Lt. Matthew Spartz, a Lombard resident and freelance correspondent for the Daily Herald, was wounded in a battle in Afghanistan in which at least five U.S. soldiers were killed.

Spartz said a bullet ricochet hit him in the right bicep.

“Besides feeling like I played a five-day football game, I'm fine,” he said in an e-mail. “Unfortunately, we had six warriors who did not make it. It's a rough time for the company.”

Spartz, who writes on a variety of topics from the front lines, is a 2008 journalism graduate of the University of Illinois. He was deployed to Afghanistan in May, and was stationed in the Pech Valley as recently as Nov. 3, according to his blog.

NATO released the first details Thursday of an insurgent attack on Sunday that killed five American soldiers. A sixth died in a separate skirmish on Tuesday.

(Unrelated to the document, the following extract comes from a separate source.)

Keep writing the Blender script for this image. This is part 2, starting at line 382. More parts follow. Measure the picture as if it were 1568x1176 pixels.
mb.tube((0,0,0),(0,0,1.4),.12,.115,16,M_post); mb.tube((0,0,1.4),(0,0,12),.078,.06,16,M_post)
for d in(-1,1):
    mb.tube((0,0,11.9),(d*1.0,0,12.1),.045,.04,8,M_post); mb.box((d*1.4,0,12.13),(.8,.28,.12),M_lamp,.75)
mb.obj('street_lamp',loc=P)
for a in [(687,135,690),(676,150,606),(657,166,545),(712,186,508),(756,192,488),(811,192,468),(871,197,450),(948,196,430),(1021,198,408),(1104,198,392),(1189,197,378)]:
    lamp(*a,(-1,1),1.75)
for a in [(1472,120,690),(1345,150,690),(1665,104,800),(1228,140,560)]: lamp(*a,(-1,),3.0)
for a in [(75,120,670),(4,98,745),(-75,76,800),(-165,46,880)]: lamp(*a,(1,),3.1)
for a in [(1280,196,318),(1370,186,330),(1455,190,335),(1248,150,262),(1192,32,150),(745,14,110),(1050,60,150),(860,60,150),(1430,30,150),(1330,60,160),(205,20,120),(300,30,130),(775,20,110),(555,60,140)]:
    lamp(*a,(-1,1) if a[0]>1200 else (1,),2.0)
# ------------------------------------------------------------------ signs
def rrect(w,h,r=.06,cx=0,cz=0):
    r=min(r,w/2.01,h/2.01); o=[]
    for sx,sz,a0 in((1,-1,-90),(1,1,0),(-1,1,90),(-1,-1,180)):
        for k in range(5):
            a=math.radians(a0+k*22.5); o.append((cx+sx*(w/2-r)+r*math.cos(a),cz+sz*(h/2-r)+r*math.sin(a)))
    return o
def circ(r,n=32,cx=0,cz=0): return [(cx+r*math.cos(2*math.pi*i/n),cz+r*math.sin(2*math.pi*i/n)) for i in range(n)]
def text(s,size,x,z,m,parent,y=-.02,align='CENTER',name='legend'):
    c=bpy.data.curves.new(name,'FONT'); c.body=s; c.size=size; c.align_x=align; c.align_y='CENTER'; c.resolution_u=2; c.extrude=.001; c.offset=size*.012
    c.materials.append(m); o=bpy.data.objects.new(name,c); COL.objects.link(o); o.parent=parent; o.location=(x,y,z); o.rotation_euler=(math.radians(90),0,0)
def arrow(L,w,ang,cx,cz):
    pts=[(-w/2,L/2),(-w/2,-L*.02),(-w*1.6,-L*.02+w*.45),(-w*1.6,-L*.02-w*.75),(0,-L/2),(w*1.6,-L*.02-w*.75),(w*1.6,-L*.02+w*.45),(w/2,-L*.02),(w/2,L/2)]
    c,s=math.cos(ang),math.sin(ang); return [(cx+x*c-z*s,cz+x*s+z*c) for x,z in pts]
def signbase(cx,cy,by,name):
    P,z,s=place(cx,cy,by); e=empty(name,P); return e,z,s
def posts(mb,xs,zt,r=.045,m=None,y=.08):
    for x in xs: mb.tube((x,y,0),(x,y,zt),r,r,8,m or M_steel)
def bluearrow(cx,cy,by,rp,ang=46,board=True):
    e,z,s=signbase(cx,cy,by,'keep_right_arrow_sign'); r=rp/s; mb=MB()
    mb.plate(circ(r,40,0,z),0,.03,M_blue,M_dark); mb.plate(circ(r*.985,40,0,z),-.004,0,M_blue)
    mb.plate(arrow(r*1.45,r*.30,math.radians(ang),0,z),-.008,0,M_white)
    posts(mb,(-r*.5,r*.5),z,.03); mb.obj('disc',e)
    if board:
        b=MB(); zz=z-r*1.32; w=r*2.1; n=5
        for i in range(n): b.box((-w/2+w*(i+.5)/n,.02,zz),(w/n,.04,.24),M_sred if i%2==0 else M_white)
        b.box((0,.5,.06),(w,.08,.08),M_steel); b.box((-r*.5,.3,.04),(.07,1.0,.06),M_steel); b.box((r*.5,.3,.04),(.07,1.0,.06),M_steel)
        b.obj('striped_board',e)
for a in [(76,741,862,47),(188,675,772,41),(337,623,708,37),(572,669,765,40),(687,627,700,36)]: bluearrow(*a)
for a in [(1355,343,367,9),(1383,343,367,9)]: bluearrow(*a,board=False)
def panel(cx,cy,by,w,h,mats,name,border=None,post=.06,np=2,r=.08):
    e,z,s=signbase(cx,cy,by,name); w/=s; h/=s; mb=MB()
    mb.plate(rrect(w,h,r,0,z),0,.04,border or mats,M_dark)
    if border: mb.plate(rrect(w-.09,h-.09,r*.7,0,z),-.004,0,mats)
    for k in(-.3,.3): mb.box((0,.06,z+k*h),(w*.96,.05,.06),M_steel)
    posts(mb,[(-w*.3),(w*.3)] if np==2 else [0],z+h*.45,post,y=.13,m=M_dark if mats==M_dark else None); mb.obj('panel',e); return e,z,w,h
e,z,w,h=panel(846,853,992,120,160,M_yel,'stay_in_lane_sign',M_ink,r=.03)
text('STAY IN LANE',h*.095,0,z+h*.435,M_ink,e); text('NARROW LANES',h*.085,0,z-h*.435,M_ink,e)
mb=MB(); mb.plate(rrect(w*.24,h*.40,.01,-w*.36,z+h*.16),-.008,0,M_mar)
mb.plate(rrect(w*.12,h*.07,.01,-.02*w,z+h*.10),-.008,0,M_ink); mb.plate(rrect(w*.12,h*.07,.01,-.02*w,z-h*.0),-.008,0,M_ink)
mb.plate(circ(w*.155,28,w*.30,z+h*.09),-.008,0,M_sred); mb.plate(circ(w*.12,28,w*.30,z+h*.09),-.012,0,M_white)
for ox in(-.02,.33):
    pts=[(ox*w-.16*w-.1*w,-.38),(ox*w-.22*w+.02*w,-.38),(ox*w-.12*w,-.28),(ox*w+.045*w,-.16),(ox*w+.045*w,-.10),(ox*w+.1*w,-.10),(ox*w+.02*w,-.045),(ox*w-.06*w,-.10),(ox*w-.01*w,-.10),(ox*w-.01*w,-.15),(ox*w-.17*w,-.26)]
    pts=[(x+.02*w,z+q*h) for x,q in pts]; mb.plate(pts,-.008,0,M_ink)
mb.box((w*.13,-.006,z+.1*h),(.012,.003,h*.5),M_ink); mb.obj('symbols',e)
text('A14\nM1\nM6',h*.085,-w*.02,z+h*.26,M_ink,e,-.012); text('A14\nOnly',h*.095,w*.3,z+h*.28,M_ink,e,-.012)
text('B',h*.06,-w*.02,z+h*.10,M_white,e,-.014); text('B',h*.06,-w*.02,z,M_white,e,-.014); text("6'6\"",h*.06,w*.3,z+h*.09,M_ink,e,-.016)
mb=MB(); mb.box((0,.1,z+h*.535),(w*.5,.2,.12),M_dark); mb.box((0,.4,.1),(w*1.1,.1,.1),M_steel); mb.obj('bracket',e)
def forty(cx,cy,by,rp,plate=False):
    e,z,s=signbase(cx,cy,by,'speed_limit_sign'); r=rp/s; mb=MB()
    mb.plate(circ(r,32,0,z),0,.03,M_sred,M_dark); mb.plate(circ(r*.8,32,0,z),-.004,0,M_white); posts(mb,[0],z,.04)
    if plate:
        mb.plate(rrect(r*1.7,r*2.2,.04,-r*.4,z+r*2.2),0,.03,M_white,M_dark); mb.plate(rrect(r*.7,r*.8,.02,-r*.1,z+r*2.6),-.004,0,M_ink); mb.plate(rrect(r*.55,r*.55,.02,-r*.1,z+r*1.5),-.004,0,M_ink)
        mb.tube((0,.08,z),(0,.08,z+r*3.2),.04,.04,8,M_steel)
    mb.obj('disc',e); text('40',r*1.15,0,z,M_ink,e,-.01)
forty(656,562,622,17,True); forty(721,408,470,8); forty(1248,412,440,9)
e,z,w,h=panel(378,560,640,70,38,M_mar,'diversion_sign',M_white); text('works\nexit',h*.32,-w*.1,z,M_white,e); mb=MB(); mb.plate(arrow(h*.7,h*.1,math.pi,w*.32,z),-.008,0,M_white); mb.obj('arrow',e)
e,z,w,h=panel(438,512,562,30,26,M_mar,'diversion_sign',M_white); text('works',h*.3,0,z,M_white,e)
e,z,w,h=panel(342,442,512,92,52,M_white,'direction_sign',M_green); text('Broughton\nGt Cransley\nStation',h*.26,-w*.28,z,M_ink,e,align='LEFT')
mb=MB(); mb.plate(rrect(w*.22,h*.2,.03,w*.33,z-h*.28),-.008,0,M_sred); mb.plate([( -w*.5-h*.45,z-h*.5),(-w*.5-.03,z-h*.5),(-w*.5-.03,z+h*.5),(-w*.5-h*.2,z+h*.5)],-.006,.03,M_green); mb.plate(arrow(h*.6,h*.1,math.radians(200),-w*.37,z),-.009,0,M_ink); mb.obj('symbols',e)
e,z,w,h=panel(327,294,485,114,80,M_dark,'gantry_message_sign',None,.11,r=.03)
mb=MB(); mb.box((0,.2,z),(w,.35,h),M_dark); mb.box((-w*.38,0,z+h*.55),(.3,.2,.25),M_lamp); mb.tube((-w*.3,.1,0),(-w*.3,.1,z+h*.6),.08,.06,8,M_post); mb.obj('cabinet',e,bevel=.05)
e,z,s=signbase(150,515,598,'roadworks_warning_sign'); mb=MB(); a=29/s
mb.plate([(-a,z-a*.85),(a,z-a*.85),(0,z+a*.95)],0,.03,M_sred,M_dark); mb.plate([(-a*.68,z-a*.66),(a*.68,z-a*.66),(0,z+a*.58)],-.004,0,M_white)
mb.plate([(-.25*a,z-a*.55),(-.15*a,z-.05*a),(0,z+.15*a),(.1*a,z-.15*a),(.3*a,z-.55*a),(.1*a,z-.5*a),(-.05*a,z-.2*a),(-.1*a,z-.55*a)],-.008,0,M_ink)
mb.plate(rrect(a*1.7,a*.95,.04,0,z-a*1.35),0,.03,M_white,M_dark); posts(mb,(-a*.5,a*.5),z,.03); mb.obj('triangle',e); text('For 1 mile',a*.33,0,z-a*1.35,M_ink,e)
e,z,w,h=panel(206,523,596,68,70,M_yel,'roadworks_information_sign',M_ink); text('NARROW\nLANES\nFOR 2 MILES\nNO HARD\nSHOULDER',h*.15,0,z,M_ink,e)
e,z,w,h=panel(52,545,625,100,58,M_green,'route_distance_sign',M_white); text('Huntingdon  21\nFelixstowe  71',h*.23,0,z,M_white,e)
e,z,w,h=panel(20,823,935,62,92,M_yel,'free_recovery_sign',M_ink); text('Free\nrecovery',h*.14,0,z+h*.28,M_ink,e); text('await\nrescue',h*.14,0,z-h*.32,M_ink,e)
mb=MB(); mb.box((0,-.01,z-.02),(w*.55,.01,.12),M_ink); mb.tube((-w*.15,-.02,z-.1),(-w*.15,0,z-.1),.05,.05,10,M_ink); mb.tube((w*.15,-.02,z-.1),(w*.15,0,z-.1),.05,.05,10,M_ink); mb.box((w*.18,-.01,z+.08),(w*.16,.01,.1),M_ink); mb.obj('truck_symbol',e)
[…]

U.S. forces were trying to route militants from a volatile valley in the eastern province of Kunar when they came under fire, according to NATO.

The area along Afghanistan's eastern border with Pakistan has continued to see heavy fighting as NATO focuses most of its efforts on a troop surge in the south aimed at breaking Taliban strongholds there.

Also Thursday, NATO announced two more deaths in the south one from a bomb explosion and the other in an insurgent attack. The military alliance said both soldiers died Wednesday but did not provide details nor were their nationalities disclosed.

Thirty-nine NATO service members have been killed so far this month in Afghanistan, including at least 33 Americans.

The five American soldiers who died Sunday were “conducting clearing operations” when they came under fire in Watapur valley, said Master Sgt. Brian Sipp, a spokesman for the international military alliance.

Sipp did not say how many troops were involved in the fight, nor provide an estimate of the number of attackers. The fighting started around 2 p.m. and lasted at least six hours, he said, with the wounded and the killed not being evacuated until late that evening.

Another American soldier died in the area Tuesday when insurgents fired on his unit, according to the military.

All six deaths occurred during a four-day push called Operation Bulldog Bite to search out militants and weapons caches near the Pech River.

The area has long been a transit route for insurgents coming over from the Pakistan border and has proved a tricky area for U.S. forces trying to secure the mountainous terrain and coax villagers away from supporting the insurgents and criminals who control much of the area.

Watapur is just 5 miles from the Korengal valley, where U.S. troops ceased operations seven months ago, saying that it was not strategically important. Forty-two Americans died in Korengal before the troops pulled out.

Operation Bulldog Bite has killed at least five insurgents, though there have been unconfirmed reports of as many as 49 insurgents killed, said Maj. Mary Constantino, a spokeswoman for U.S. forces in the area.

In addition, the forces found weapons caches containing mortar systems with rounds, more than a dozen rocket-propelled grenades, 20 anti-aircraft rounds

“Operation Bulldog Bite has degraded the insurgents' ability to terrorize the people of the Pech valley,” Constantino said.

Three Afghan soldiers were also killed in the operation, said Gen. Khalilullah Zaiyi, the Kunar province police chief. He said about 30 insurgents were killed.